● **Challenge**
Transcribe the material word for word, but without the images.

● **Raw data**
--- START ---

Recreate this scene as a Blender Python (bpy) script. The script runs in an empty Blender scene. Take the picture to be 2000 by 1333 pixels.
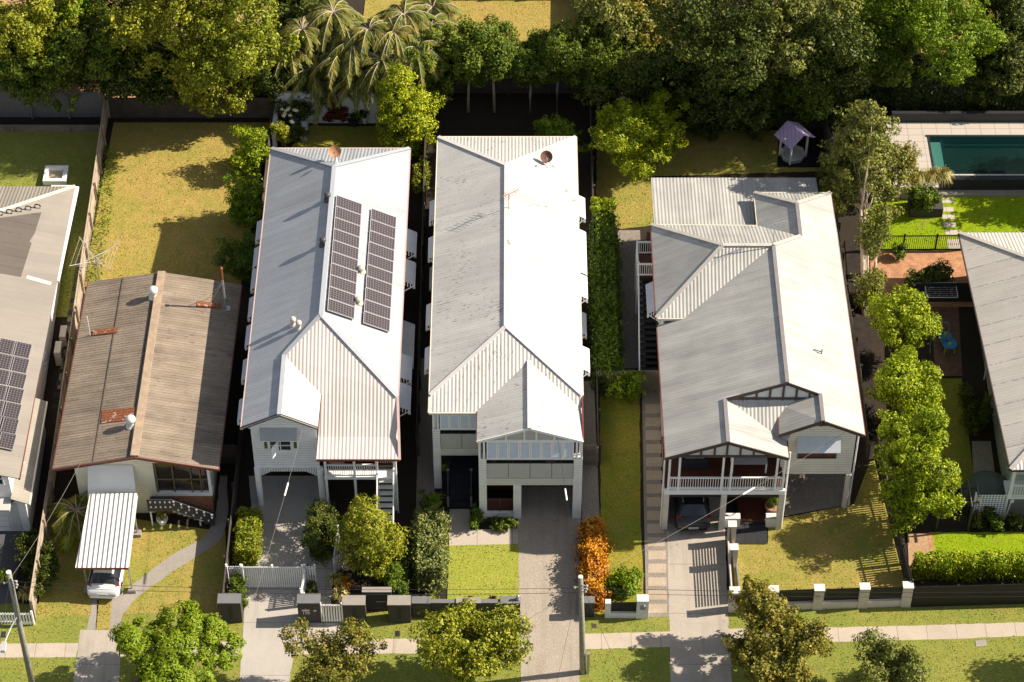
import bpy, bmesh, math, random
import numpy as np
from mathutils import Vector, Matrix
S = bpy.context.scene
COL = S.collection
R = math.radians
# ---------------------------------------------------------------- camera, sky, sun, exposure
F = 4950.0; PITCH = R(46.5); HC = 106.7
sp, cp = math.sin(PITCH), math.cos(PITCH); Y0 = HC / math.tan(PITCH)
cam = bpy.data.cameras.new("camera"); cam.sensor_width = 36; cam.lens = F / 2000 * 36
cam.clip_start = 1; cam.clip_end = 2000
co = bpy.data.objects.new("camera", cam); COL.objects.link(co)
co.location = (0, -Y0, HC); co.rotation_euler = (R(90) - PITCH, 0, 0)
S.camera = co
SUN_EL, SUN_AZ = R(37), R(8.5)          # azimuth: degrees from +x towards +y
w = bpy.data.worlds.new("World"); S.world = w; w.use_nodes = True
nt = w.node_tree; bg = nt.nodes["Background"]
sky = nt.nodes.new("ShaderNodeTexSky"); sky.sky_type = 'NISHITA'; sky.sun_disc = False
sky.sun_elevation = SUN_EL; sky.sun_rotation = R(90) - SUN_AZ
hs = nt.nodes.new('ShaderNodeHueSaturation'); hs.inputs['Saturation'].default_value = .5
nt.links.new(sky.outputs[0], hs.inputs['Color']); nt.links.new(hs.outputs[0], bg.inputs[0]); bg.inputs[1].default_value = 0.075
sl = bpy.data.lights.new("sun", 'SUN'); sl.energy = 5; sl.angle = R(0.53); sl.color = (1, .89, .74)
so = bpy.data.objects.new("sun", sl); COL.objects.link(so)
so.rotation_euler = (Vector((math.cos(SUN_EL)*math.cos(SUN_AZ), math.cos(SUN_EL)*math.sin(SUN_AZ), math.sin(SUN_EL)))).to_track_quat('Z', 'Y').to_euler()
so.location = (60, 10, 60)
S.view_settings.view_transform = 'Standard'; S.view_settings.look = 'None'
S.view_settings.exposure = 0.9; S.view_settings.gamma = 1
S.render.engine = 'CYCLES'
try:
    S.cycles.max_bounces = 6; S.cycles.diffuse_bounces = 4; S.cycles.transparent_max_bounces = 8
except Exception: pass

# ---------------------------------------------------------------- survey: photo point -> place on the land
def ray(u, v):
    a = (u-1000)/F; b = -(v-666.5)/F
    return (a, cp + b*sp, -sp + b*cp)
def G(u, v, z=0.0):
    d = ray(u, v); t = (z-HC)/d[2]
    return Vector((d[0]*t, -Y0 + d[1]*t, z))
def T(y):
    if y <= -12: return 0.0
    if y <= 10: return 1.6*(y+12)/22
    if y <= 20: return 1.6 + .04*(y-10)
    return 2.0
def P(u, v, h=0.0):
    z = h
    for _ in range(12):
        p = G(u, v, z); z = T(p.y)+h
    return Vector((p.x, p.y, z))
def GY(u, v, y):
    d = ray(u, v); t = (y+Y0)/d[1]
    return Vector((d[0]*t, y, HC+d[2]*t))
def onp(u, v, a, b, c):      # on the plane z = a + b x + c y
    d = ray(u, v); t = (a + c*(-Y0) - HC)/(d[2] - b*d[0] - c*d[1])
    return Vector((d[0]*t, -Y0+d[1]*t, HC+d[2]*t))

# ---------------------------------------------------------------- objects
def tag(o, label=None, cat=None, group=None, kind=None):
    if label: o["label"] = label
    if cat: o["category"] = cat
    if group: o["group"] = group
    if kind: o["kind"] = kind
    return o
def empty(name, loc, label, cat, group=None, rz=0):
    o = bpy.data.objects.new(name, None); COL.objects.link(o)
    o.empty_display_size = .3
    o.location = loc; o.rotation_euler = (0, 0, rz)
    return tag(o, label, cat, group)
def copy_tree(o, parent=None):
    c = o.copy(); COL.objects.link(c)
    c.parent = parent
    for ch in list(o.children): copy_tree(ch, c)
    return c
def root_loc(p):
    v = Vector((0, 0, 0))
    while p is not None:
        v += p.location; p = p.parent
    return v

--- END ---

● **Response**
Recreate this scene as a Blender Python (bpy) script. The script runs in an empty Blender scene. Take the picture to be 2000 by 1333 pixels.
import bpy, bmesh, math, random
import numpy as np
from mathutils import Vector, Matrix
S = bpy.context.scene
COL = S.collection
R = math.radians
# ---------------------------------------------------------------- camera, sky, sun, exposure
F = 4950.0; PITCH = R(46.5); HC = 106.7
sp, cp = math.sin(PITCH), math.cos(PITCH); Y0 = HC / math.tan(PITCH)
cam = bpy.data.cameras.new("camera"); cam.sensor_width = 36; cam.lens = F / 2000 * 36
cam.clip_start = 1; cam.clip_end = 2000
co = bpy.data.objects.new("camera", cam); COL.objects.link(co)
co.location = (0, -Y0, HC); co.rotation_euler = (R(90) - PITCH, 0, 0)
S.camera = co
SUN_EL, SUN_AZ = R(37), R(8.5)          # azimuth: degrees from +x towards +y
w = bpy.data.worlds.new("World"); S.world = w; w.use_nodes = True
nt = w.node_tree; bg = nt.nodes["Background"]
sky = nt.nodes.new("ShaderNodeTexSky"); sky.sky_type = 'NISHITA'; sky.sun_disc = False
sky.sun_elevation = SUN_EL; sky.sun_rotation = R(90) - SUN_AZ
hs = nt.nodes.new('ShaderNodeHueSaturation'); hs.inputs['Saturation'].default_value = .5
nt.links.new(sky.outputs[0], hs.inputs['Color']); nt.links.new(hs.outputs[0], bg.inputs[0]); bg.inputs[1].default_value = 0.075
sl = bpy.data.lights.new("sun", 'SUN'); sl.energy = 5; sl.angle = R(0.53); sl.color = (1, .89, .74)
so = bpy.data.objects.new("sun", sl); COL.objects.link(so)
so.rotation_euler = (Vector((math.cos(SUN_EL)*math.cos(SUN_AZ), math.cos(SUN_EL)*math.sin(SUN_AZ), math.sin(SUN_EL)))).to_track_quat('Z', 'Y').to_euler()
so.location = (60, 10, 60)
S.view_settings.view_transform = 'Standard'; S.view_settings.look = 'None'
S.view_settings.exposure = 0.9; S.view_settings.gamma = 1
S.render.engine = 'CYCLES'
try:
    S.cycles.max_bounces = 6; S.cycles.diffuse_bounces = 4; S.cycles.transparent_max_bounces = 8
except Exception: pass

# ---------------------------------------------------------------- survey: photo point -> place on the land
def ray(u, v):
    a = (u-1000)/F; b = -(v-666.5)/F
    return (a, cp + b*sp, -sp + b*cp)
def G(u, v, z=0.0):
    d = ray(u, v); t = (z-HC)/d[2]
    return Vector((d[0]*t, -Y0 + d[1]*t, z))
def T(y):
    if y <= -12: return 0.0
    if y <= 10: return 1.6*(y+12)/22
    if y <= 20: return 1.6 + .04*(y-10)
    return 2.0
def P(u, v, h=0.0):
    z = h
    for _ in range(12):
        p = G(u, v, z); z = T(p.y)+h
    return Vector((p.x, p.y, z))
def GY(u, v, y):
    d = ray(u, v); t = (y+Y0)/d[1]
    return Vector((d[0]*t, y, HC+d[2]*t))
def onp(u, v, a, b, c):      # on the plane z = a + b x + c y
    d = ray(u, v); t = (a + c*(-Y0) - HC)/(d[2] - b*d[0] - c*d[1])
    return Vector((d[0]*t, -Y0+d[1]*t, HC+d[2]*t))

# ---------------------------------------------------------------- objects
def tag(o, label=None, cat=None, group=None, kind=None):
    if label: o["label"] = label
    if cat: o["category"] = cat
    if group: o["group"] = group
    if kind: o["kind"] = kind
    return o
def empty(name, loc, label, cat, group=None, rz=0):
    o = bpy.data.objects.new(name, None); COL.objects.link(o)
    o.empty_display_size = .3
    o.location = loc; o.rotation_euler = (0, 0, rz)
    return tag(o, label, cat, group)
def copy_tree(o, parent=None):
    c = o.copy(); COL.objects.link(c)
    c.parent = parent
    for ch in list(o.children): copy_tree(ch, c)
    return c
def root_loc(p):
    v = Vector((0, 0, 0))
    while p is not None:
        v += p.location; p = p.parent
    return v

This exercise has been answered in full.